**Required task:**
Reproduce the data exactly.

>>>>>

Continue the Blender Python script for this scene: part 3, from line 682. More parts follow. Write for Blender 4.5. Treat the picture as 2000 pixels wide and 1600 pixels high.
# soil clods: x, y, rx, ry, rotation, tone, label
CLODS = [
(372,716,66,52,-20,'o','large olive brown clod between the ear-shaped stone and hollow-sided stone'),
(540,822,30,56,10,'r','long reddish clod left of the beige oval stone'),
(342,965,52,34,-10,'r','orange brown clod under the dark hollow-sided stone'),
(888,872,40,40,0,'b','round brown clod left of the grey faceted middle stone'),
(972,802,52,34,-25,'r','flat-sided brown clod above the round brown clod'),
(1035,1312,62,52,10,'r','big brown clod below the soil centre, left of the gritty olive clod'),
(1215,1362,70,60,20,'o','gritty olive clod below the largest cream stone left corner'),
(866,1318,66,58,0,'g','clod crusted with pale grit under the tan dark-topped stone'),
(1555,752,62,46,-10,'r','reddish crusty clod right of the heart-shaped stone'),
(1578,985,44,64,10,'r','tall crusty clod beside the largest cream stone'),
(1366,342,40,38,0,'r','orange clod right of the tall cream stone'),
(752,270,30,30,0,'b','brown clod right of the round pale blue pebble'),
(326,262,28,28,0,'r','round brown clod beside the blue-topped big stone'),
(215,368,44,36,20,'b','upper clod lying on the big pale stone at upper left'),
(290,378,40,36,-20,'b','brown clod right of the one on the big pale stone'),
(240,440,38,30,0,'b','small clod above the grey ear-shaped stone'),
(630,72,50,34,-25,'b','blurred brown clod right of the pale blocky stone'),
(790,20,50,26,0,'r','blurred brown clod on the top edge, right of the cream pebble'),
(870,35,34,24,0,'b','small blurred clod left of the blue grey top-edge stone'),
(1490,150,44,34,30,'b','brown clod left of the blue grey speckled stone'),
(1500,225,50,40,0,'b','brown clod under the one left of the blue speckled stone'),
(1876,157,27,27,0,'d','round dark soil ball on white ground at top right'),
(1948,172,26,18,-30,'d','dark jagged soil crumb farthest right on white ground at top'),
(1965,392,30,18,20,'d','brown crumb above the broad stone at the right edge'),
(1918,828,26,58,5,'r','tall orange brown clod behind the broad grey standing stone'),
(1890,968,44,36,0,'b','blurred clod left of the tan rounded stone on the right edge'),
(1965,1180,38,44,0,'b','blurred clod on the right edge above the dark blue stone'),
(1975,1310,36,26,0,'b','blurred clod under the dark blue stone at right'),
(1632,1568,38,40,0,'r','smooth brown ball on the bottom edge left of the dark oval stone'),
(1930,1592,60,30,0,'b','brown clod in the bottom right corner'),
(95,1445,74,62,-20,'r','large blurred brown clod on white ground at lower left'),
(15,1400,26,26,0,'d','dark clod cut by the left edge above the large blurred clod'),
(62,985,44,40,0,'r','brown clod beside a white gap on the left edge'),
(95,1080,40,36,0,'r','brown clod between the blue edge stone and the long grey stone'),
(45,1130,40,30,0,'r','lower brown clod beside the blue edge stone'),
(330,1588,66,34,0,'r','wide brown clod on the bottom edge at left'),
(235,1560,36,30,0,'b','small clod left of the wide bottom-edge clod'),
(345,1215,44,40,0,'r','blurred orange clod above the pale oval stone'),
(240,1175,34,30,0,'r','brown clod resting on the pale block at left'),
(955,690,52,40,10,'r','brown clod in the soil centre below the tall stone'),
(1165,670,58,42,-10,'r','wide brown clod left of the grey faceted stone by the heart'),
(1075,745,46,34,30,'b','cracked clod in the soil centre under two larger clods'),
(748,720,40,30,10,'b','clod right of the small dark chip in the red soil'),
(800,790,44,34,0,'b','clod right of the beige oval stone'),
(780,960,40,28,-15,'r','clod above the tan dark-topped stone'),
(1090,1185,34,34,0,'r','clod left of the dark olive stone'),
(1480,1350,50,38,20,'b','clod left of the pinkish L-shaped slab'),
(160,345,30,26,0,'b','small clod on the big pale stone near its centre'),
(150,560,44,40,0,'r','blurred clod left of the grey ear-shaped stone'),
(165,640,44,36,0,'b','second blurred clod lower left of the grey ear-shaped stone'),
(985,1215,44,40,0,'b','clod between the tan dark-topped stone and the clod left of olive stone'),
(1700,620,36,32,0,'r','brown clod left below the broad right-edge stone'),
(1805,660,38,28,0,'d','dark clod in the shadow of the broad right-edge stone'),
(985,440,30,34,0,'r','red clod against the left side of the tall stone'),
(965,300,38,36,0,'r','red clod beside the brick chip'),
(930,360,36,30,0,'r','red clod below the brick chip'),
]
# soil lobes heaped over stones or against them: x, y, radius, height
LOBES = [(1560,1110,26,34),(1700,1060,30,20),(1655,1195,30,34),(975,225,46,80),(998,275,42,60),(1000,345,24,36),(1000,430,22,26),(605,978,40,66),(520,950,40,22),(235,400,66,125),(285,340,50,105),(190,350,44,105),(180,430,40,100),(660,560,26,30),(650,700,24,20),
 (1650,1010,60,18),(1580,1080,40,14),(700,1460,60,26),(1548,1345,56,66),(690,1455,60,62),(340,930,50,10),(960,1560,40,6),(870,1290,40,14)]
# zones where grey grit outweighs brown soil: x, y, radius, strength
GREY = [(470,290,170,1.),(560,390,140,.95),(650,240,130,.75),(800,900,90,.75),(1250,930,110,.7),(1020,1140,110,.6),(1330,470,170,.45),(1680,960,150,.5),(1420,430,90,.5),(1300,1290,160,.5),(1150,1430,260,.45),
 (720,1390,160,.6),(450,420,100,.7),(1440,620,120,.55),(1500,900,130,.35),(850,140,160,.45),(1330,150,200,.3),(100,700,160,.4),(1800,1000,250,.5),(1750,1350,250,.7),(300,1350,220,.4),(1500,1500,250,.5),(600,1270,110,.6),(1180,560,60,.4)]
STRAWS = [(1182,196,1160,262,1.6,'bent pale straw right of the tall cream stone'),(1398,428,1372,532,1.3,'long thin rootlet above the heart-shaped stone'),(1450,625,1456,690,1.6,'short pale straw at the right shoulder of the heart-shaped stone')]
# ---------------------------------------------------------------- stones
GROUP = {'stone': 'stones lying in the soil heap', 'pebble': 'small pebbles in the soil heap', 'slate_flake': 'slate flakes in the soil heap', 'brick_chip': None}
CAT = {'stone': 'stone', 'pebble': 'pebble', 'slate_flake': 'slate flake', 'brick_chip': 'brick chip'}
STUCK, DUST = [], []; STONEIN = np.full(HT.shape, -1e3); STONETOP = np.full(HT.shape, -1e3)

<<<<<

**Completed exercise:**
Continue the Blender Python script for this scene: part 3, from line 682. More parts follow. Write for Blender 4.5. Treat the picture as 2000 pixels wide and 1600 pixels high.
# soil clods: x, y, rx, ry, rotation, tone, label
CLODS = [
(372,716,66,52,-20,'o','large olive brown clod between the ear-shaped stone and hollow-sided stone'),
(540,822,30,56,10,'r','long reddish clod left of the beige oval stone'),
(342,965,52,34,-10,'r','orange brown clod under the dark hollow-sided stone'),
(888,872,40,40,0,'b','round brown clod left of the grey faceted middle stone'),
(972,802,52,34,-25,'r','flat-sided brown clod above the round brown clod'),
(1035,1312,62,52,10,'r','big brown clod below the soil centre, left of the gritty olive clod'),
(1215,1362,70,60,20,'o','gritty olive clod below the largest cream stone left corner'),
(866,1318,66,58,0,'g','clod crusted with pale grit under the tan dark-topped stone'),
(1555,752,62,46,-10,'r','reddish crusty clod right of the heart-shaped stone'),
(1578,985,44,64,10,'r','tall crusty clod beside the largest cream stone'),
(1366,342,40,38,0,'r','orange clod right of the tall cream stone'),
(752,270,30,30,0,'b','brown clod right of the round pale blue pebble'),
(326,262,28,28,0,'r','round brown clod beside the blue-topped big stone'),
(215,368,44,36,20,'b','upper clod lying on the big pale stone at upper left'),
(290,378,40,36,-20,'b','brown clod right of the one on the big pale stone'),
(240,440,38,30,0,'b','small clod above the grey ear-shaped stone'),
(630,72,50,34,-25,'b','blurred brown clod right of the pale blocky stone'),
(790,20,50,26,0,'r','blurred brown clod on the top edge, right of the cream pebble'),
(870,35,34,24,0,'b','small blurred clod left of the blue grey top-edge stone'),
(1490,150,44,34,30,'b','brown clod left of the blue grey speckled stone'),
(1500,225,50,40,0,'b','brown clod under the one left of the blue speckled stone'),
(1876,157,27,27,0,'d','round dark soil ball on white ground at top right'),
(1948,172,26,18,-30,'d','dark jagged soil crumb farthest right on white ground at top'),
(1965,392,30,18,20,'d','brown crumb above the broad stone at the right edge'),
(1918,828,26,58,5,'r','tall orange brown clod behind the broad grey standing stone'),
(1890,968,44,36,0,'b','blurred clod left of the tan rounded stone on the right edge'),
(1965,1180,38,44,0,'b','blurred clod on the right edge above the dark blue stone'),
(1975,1310,36,26,0,'b','blurred clod under the dark blue stone at right'),
(1632,1568,38,40,0,'r','smooth brown ball on the bottom edge left of the dark oval stone'),
(1930,1592,60,30,0,'b','brown clod in the bottom right corner'),
(95,1445,74,62,-20,'r','large blurred brown clod on white ground at lower left'),
(15,1400,26,26,0,'d','dark clod cut by the left edge above the large blurred clod'),
(62,985,44,40,0,'r','brown clod beside a white gap on the left edge'),
(95,1080,40,36,0,'r','brown clod between the blue edge stone and the long grey stone'),
(45,1130,40,30,0,'r','lower brown clod beside the blue edge stone'),
(330,1588,66,34,0,'r','wide brown clod on the bottom edge at left'),
(235,1560,36,30,0,'b','small clod left of the wide bottom-edge clod'),
(345,1215,44,40,0,'r','blurred orange clod above the pale oval stone'),
(240,1175,34,30,0,'r','brown clod resting on the pale block at left'),
(955,690,52,40,10,'r','brown clod in the soil centre below the tall stone'),
(1165,670,58,42,-10,'r','wide brown clod left of the grey faceted stone by the heart'),
(1075,745,46,34,30,'b','cracked clod in the soil centre under two larger clods'),
(748,720,40,30,10,'b','clod right of the small dark chip in the red soil'),
(800,790,44,34,0,'b','clod right of the beige oval stone'),
(780,960,40,28,-15,'r','clod above the tan dark-topped stone'),
(1090,1185,34,34,0,'r','clod left of the dark olive stone'),
(1480,1350,50,38,20,'b','clod left of the pinkish L-shaped slab'),
(160,345,30,26,0,'b','small clod on the big pale stone near its centre'),
(150,560,44,40,0,'r','blurred clod left of the grey ear-shaped stone'),
(165,640,44,36,0,'b','second blurred clod lower left of the grey ear-shaped stone'),
(985,1215,44,40,0,'b','clod between the tan dark-topped stone and the clod left of olive stone'),
(1700,620,36,32,0,'r','brown clod left below the broad right-edge stone'),
(1805,660,38,28,0,'d','dark clod in the shadow of the broad right-edge stone'),
(985,440,30,34,0,'r','red clod against the left side of the tall stone'),
(965,300,38,36,0,'r','red clod beside the brick chip'),
(930,360,36,30,0,'r','red clod below the brick chip'),
]
# soil lobes heaped over stones or against them: x, y, radius, height
LOBES = [(1560,1110,26,34),(1700,1060,30,20),(1655,1195,30,34),(975,225,46,80),(998,275,42,60),(1000,345,24,36),(1000,430,22,26),(605,978,40,66),(520,950,40,22),(235,400,66,125),(285,340,50,105),(190,350,44,105),(180,430,40,100),(660,560,26,30),(650,700,24,20),
 (1650,1010,60,18),(1580,1080,40,14),(700,1460,60,26),(1548,1345,56,66),(690,1455,60,62),(340,930,50,10),(960,1560,40,6),(870,1290,40,14)]
# zones where grey grit outweighs brown soil: x, y, radius, strength
GREY = [(470,290,170,1.),(560,390,140,.95),(650,240,130,.75),(800,900,90,.75),(1250,930,110,.7),(1020,1140,110,.6),(1330,470,170,.45),(1680,960,150,.5),(1420,430,90,.5),(1300,1290,160,.5),(1150,1430,260,.45),
 (720,1390,160,.6),(450,420,100,.7),(1440,620,120,.55),(1500,900,130,.35),(850,140,160,.45),(1330,150,200,.3),(100,700,160,.4),(1800,1000,250,.5),(1750,1350,250,.7),(300,1350,220,.4),(1500,1500,250,.5),(600,1270,110,.6),(1180,560,60,.4)]
STRAWS = [(1182,196,1160,262,1.6,'bent pale straw right of the tall cream stone'),(1398,428,1372,532,1.3,'long thin rootlet above the heart-shaped stone'),(1450,625,1456,690,1.6,'short pale straw at the right shoulder of the heart-shaped stone')]
# ---------------------------------------------------------------- stones
GROUP = {'stone': 'stones lying in the soil heap', 'pebble': 'small pebbles in the soil heap', 'slate_flake': 'slate flakes in the soil heap', 'brick_chip': None}
CAT = {'stone': 'stone', 'pebble': 'pebble', 'slate_flake': 'slate flake', 'brick_chip': 'brick chip'}
STUCK, DUST = [], []; STONEIN = np.full(HT.shape, -1e3); STONETOP = np.full(HT.shape, -1e3)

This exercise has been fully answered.